Nunca hubo en un yishuv (judería de un lugar) una sola sinagoga para todos. No olvidemos a «Robinson Krusovich», que en su isla de náufrago, construyó tres templos. Un Bet am (Casa del Pueblo) era la suya, otra la de esos amigos que te invitan a un brit milá, a un bar mitzvah y ¿cómo no ir? «¿Y la tercera?» preguntó entonces el marinero que fue a rescatarlo, ¿Esa? Vist mishuge? (¿estás loco?) ¡A esa no voy ni que me maten.
En mi propia familia, rabinos, comunistas, sionistas, reformistas, jaredim, asimilados… han llegado a no hablarse durante un tiempo, ni cuando coincidían en el cementerio y lloraban a su madre. La Guerra Fría fue uno de los períodos de prueba más feroces, casi todos caímos en él, y nos enfrentamos, o nos dimos la espalda. Pero sabiendo, todos, o acaso casi todos, que discrepancia no es deslealtad. Esa conducta correcta añade valor a todos los planteos, y morigera lo que hubiere de erróneo o de insuficiente en ellas.
Sfaradim, ashkenasim (¿por qué con zeta?) teimanim, falashim… iekes, lítvake, ruski, osmanlí… Todo cabe, todo puede caber en la Torá. Lo que consideramos correcto y lo que incorrecto.
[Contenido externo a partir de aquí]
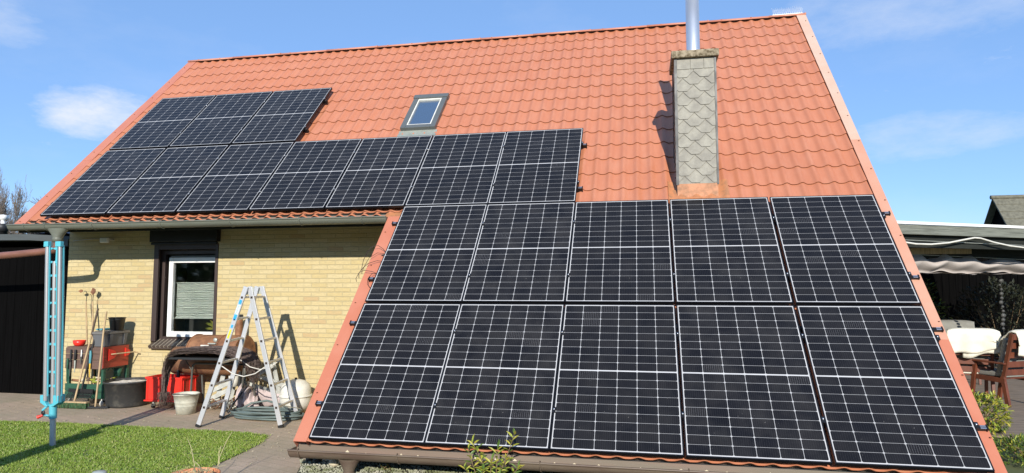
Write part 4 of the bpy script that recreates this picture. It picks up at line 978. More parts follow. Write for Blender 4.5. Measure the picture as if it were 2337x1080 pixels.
mb.box(X0, X1, Y0, Y0 + .008, Z0, Z1); mb.box(X0, X1, Y1 - .008, Y1, Z0, Z1); mb.box(X0, X0 + .008, Y0 + .008, Y1 - .008, Z0, Z1); mb.box(X1 - .008, X1, Y0 + .008, Y1 - .008, Z0, Z1); mb.box(X0 + .008, X1 - .008, Y0 + .008, Y1 - .008, Z0, Z0 + .01)
for a0, a1, b0, b1 in ((X0 - .014, X1 + .014, Y0 - .014, Y0 - .0), (X0 - .014, X1 + .014, Y1, Y1 + .014), (X0 - .014, X0, Y0, Y1), (X1, X1 + .014, Y0, Y1)): mb.box(a0, a1, b0, b1, Z1 - .028, Z1 + .002)
for x_ in (X0 + .02, X1 - .032): mb.box(x_, x_ + .012, Y0 - .008, Y0 - .0005, Z0, Z1 - .03)
for y_ in (Y0 + .03, Y1 - .05, (Y0 + Y1) / 2): mb.box(X1 + .0005, X1 + .009, y_, y_ + .014, Z0, Z1 - .03)
mb.build('body', 'red', t, .003)
mb = MB(); mb.box(X0 - .02, X1 + .02, Y0 - .02, Y1 + .02, .105, .124); mb.build('dolly', 'red', t, .004)
for x_, y_ in ((X0 + .1, Y0 + .04), (X1 - .1, Y0 + .04), (X0 + .1, Y1 - .04), (X1 - .1, Y1 - .04)):
    mb = MB(); mb.lathe((x_, y_, .035), [(.001, -.012), (.035, -.012), (.035, .012), (.001, .012)], 16, axis='x', mi=1); mb.box(x_ - .016, x_ + .016, y_ - .006, y_ + .02, .035, .104, 0); mb.build('castor', ['galv', 'black_pl'], t)
t = thing('zinc_bucket', 'dented pale zinc bucket on the paving left of the ladder', 'bucket', (2.53, 8.31, 0))
mb = MB(); mb.lathe((2.53, 8.31, 0), [(.001, .012), (.118, .012), (.120, .0), (.124, .0), (.136, .10), (.139, .104), (.139, .112), (.145, .15), (.149, .154), (.149, .162), (.166, .262), (.176, .262), (.178, .272), (.170, .276), (.162, .27), (.13, .06), (.001, .02)], 40)
mb.build('body', 'zinc', t)
mb = MB(); mb.grid(lambda a, b: (2.53 + .158 * b * math.cos(6.2832 * a), 8.31 + .158 * b * math.sin(6.2832 * a), .24 + .01 * math.sin(a * 20) * b), 30, 4); mb.build('fill', 'white_dirty', t)
mb = MB(); mb.lathe((2.53 - .175, 8.31, .25), [(.001, -.006), (.018, -.006), (.018, .006), (.001, .006)], 12, axis='x'); mb.tube([(2.36, 8.31, .255), (2.375, 8.2, .275), (2.45, 8.145, .281), (2.62, 8.145, .281), (2.69, 8.21, .275), (2.703, 8.31, .255)], .005, 6); mb.build('bail', 'steel_dark', t)

# ================================================================ BARREL SMOKER + TABLE + BRUSHWOOD
t = thing('barrel_smoker', 'rusty barrel smoker grill with tall chimney pipe behind the brushwood', 'grill', (2.72, 8.74, 0))
mb = MB(); n = 20; rr = .27; yc_, zc_ = 8.76, .79
vs = [(x_, yc_ - rr * math.cos(math.pi * j / n), zc_ + rr * math.sin(math.pi * j / n)) for x_ in (2.33, 3.13) for j in range(n + 1)]
mb.add(vs, [(j, n + 1 + j, n + 2 + j, j + 1) for j in range(n)], 0, True); mb.poly(vs[:n + 1], (.006, 0, 0)); mb.poly(vs[n + 1:], (-.006, 0, 0))
for x_ in (2.355, 2.82): mb.tube([(x_, yc_ - (rr + .003) * math.cos(math.pi * j / n), zc_ + (rr + .003) * math.sin(math.pi * j / n)) for j in range(n + 1)], .010, 5)
mb.build('lid', 'rust', t)
mb = MB(); mb.lathe((2.0, yc_, .68), [(.001, 0), (.20, 0), (.20, 1.16), (.001, 1.16)], 28, axis='x'); mb.build('barrel', 'rust', t)
MB().tube([(2.95, 8.86, .96), (2.95, 8.86, 1.31)], .052, 18).build('chimney_pipe', 'rust', t)
mb = MB(); mb.lathe((2.95, 8.86, 1.31), [(.056, 0), (.056, .04), (.045, .045), (.001, .045)], 18); mb.build('pipe_cap', 'steel_dark', t)
mb = MB(); mb.lathe((2.78, 8.57, 1.0), [(.001, -.02), (.030, -.02), (.030, .0), (.001, .0)], 16, axis='y'); mb.box(2.70, 2.82, 8.50, 8.53, .945, .962); mb.build('thermometer', 'galv', t)
MB().tube([(2.62, 8.46, .925), (2.75, 8.46, .925)], .012, 8).build('lid_handle', 'white_dirty', t)
MB().tube([(2.75, 8.46, .925), (2.84, 8.46, .92)], .010, 8).build('lid_grip', 'steel_dark', t)
mb = MB()
for x_ in (2.15, 3.15):
    for y_ in (8.62, 8.92): mb.beam((x_, y_, .0), (x_, y_, .56), .03, .03, 0, (0, 1, 0))
mb.build('leg', 'steel_dark', t)

t = thing('folding_table', 'dark folding table with grey tube legs under the brushwood', 'table', (2.85, 8.32, 0))
mb = MB(); mb.box(2.33, 3.46, 8.17, 8.50, .755, .785); mb.build('tabletop', 'steel_dark', t, .003)
for xs_ in (2.44, 3.26):
    mb = MB()
    mb.tube([(xs_, 8.505, .0), (xs_ + .02, 8.505, .56), (xs_ + .035, 8.50, .64), (xs_ + .09, 8.495, .668), (xs_ + .60 * (1 if xs_ < 3 else -.5), 8.49, .672)], .016, 8)
    mb.build('leg', 'tube_grey', t)
    mb = MB(); mb.tube([(xs_ + .19, 8.56, .0), (xs_ + .17, 8.52, .50)], .014, 8); mb.build('leg', 'tube_grey', t)
mb = MB(); mb.tube([(2.35, 8.47, .745), (2.46, 8.50, .56)], .007, 6); mb.build('brace', 'tube_grey', t)

mb = MB(); rs = random.Random(77)
cent = [(2.17, .20), (2.175, .42), (2.20, .62), (2.29, .78), (2.47, .865), (2.75, .885), (3.05, .885), (3.30, .86), (3.47, .80), (3.56, .70), (3.58, .58)]
def cpos(s):
    s = max(0, min(.9999, s)) * (len(cent) - 1); i = int(s); f = s - i; a, b = cent[i], cent[i + 1]; return a[0] + (b[0] - a[0]) * f, a[1] + (b[1] - a[1]) * f
for k in range(2600):
    s0 = rs.uniform(-.05, .95); L_ = rs.uniform(.08, .30); tw = rs.gauss(0, .055); ty = rs.uniform(-.17, .17); tz = rs.uniform(-.035, .04)
    if (s0 < .3 and rs.random() < .55) or (s0 > .72 and rs.random() < .45): continue
    pts = []
    for j in range(5):
        s = s0 + L_ * j / 4; x_, z_ = cpos(s); wth = (1 if s > .38 else .22 + .78 * (max(s, 0) / .38) ** 2) * (1 if s < .85 else 1 - 3 * (s - .85))
        nx_ = rs.gauss(0, .006)
        if s < .3: off = (tz * .55 + nx_, 0)
        else: off = (nx_, tz)
        pts.append((x_ + off[0], 8.31 + (ty + tw * j / 4) * wth, z_ + off[1] + rs.gauss(0, .005)))
    mb.tube(pts, [.0042, .0038, .0034, .0028, .0016], 3, cap=False, smooth=False)
for k in range(260):                                 # frayed ends
    e = rs.choice((0, 0, 1)); x_, z_ = (2.17, .28) if e == 0 else (3.57, .64)
    x_ += rs.gauss(0, .03); y_ = 8.31 + rs.gauss(0, .035); L_ = rs.uniform(.08, .22)
    mb.tube([(x_, y_, z_), (x_ + rs.gauss(0, .012), y_ + rs.gauss(0, .01), z_ - L_ * .5), (x_ + rs.gauss(0, .03), y_ + rs.gauss(0, .02), max(.01, z_ - L_))], [.003, .0024, .0012], 3, cap=False, smooth=False)
tag(mb.build('brushwood_mat', 'twig'), 'dark brushwood mat draped over the folding table, ends hanging down', 'brushwood')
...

Ibn Ezra, Maimónides, Najmánides, el Rashi, Luria, Spìnoza, Shabtai Zvi, Salomón Zalman, Israel Eliezer, Mendelsohn, Holdheim, Moses Hess, Heschel, Luzatto, Pinsker, Arkadii, Medem, Hertzl, Mandelstam, Ajad Haam, Mijoels… el aluvión de 1880-1940…, si no los consideras tuyos, aun si a unos más que a otros, o si adoras a alguno, puede que no hayas entendido el judaísmo, ese que «es irreductible al análisis», según Freud, ese enigma que no nos explicamos ni los judíos ni las gentes de otros pueblos.